Future of Mobility in India


India’s transport system is undergoing rapid transformation due to rapidly reducing technology costs and increased connectivity. However, the adoption of electric vehicles in India has been slow; mainly due to price, selection range, ease of charging and customer awareness. With the aim of addressing these challenges, the government is focusing on developing infrastructure in urban and rural areas. One such initiative is the “Smart Cities” initiative. Under this, the government has allocated funds to the tune of US$7.5 billion to be provided to 100 selected smart cities. This indeed has provided an opportunity to promote various technological interventions in the field. There are 4 key technology trends that are driving the change: electrification, connectivity, autonomous driving and shared mobility. Nitin Gadkari the Union Minister of Road Transport stated that the passenger vehicle sector, electric and connected mobility could help save US$300 bn (INR 20 Lakh Cr) in oil imports and nearly 1 gigatonne of CO2 emission by 2030.

The trends the industry is experiencing could impact the automotive companies in different ways; from overlaps of value chain to a few components being made obsolete. For example, parts that gasoline vehicles use may no longer be the core value component for electric vehicles i.e. engine and transmission. Parts like e-motors and battery services will take over and become more relevant.

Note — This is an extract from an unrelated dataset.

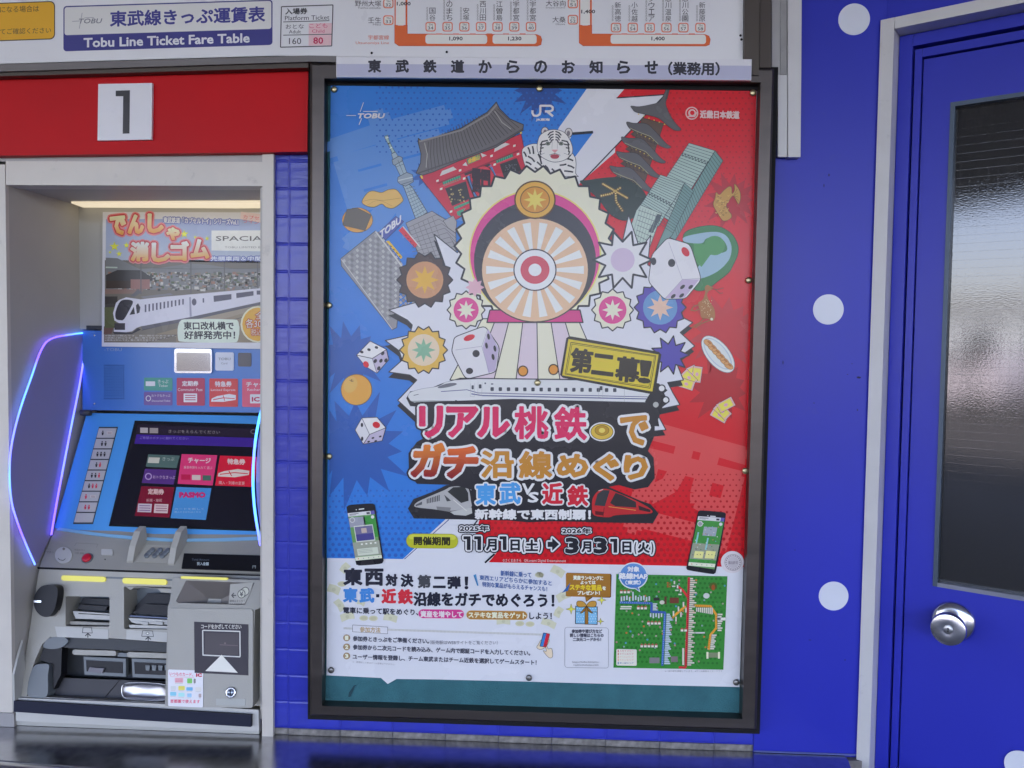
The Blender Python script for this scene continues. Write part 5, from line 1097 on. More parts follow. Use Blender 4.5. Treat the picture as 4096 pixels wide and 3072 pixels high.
tower([(1196, 884), (1410, 958), (1180, 1340), (990, 1200)], [(1410, 958), (1490, 1030), (1300, 1420), (1150, 1560)], 19, (9,))
a.poly([(1020, 1150), (1210, 1230), (1090, 1560), (880, 1500), (984, 1200)], (176, 194, 196), dl=3, ol=(5, 44, 60, 68)); a.poly([(1170, 1230), (1210, 1240), (1130, 1400), (1090, 1390)], (70, 84, 92), dl=4)
for k in range(7): a.line([(1000-k*4, 1196+k*44), (1190-k*14, 1262+k*44)], 4, GK, dl=4); a.line([(1020+k*24, 1170+k*9), (940+k*24, 1460+k*9)], 4, (120, 142, 146), dl=4)
a.done('printed_glass_tower', PRINT, post)
# golden fish
a.L = 10; GO = (186, 138, 62)
a.poly(spline([(1690, 1040), (1720, 1060), (1760, 1020), (1800, 990), (1826, 996), (1830, 1050), (1852, 1020), (1852, 966), (1890, 1010), (1906, 1070), (1890, 1144), (1860, 1100), (1836, 1070), (1800, 1120), (1780, 1150), (1790, 1190), (1826, 1240), (1810, 1276), (1750, 1290), (1700, 1220), (1664, 1150), (1680, 1090)], 4), GO, ol=(4, 100, 66, 24))
for k in range(34): x = rnd.uniform(1690, 1800); y = 1060+rnd.random()*180; a.line([(x-8, y), (x, y+9), (x+8, y-2)], 3.5, (120, 82, 30) if k % 2 else (222, 184, 96), dl=1)
for k in range(4): a.line([(1845, 1070), (1876+k*5, 1010+k*36)], 3, (120, 82, 30), dl=1)
a.done('printed_golden_fish', PRINT, post)
# green keyhole mound
a.L = 9
a.poly(spline([(1420, 1390), (1560, 1340), (1700, 1338), (1820, 1400), (1880, 1500), (1880, 1590), (1840, 1680), (1800, 1750), (1700, 1830), (1600, 1900), (1500, 1900), (1460, 1800), (1480, 1700), (1460, 1560), (1400, 1480)], 4), (44, 118, 74), ol=(5, 30, 70, 44))
a.poly(spline([(1400, 1440), (1500, 1410), (1640, 1390), (1740, 1400), (1800, 1450), (1826, 1540), (1800, 1640), (1700, 1740), (1560, 1800), (1490, 1780), (1530, 1700), (1620, 1600), (1780, 1560), (1760, 1470), (1680, 1430), (1600, 1450), (1560, 1490), (1420, 1480)], 4), (142, 176, 206), dl=1)
a.ell(1676, 1510, 92, 86, (58, 140, 84), dl=2); a.poly([(1590, 1500), (1490, 1490), (1500, 1640), (1560, 1700), (1640, 1590)], (58, 140, 84), dl=1.6)
a.done('printed_green_mound', PRINT, post)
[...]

With the urban population nearly doubling in the next decade to approximately 600 million and almost 500 million trips per day by 2030, there is a need for policy support by government. It is forecasted that by 2027, four wheel EV sales will exceed the sales of Internal Combustion Engine (ICE) vehicles. For this to happen, Karnataka is all set to procure and ply 40 electric buses, 100 four wheelers, 500 three wheelers and charging infrastructure across the city of Bengaluru. Moreover, through the FAME II scheme, government eyes 100% electric public transport and promote e-mobility. Through Expression of Interest (EoI), department of Heavy Industry has selected 11 cities out of 47 proposals from 44 cities. Once the tendering process is finalized by these 11 cities, Department of Heavy Industry is expected to spend about Rs. 437 crore under the FAME India (Phase I) scheme which includes, Rs. 40 crore as incentives for installation of charging infrastructure.

Several MNC’s have already taken steps in supporting the government’s e-mobility vision. Uber has partnered with Mahindra for electric vehicles, Suzuki and Toyota have partnered to roll out electric vehicles, Toyota has also partnered with Panasonic to create electric vehicle batteries. In addition, these companies have also shown interest in autonomous driving technology. This is the ideal time for any automotive MNC’s to exploit their strengths by joint ventures and/or greenfield investment in India.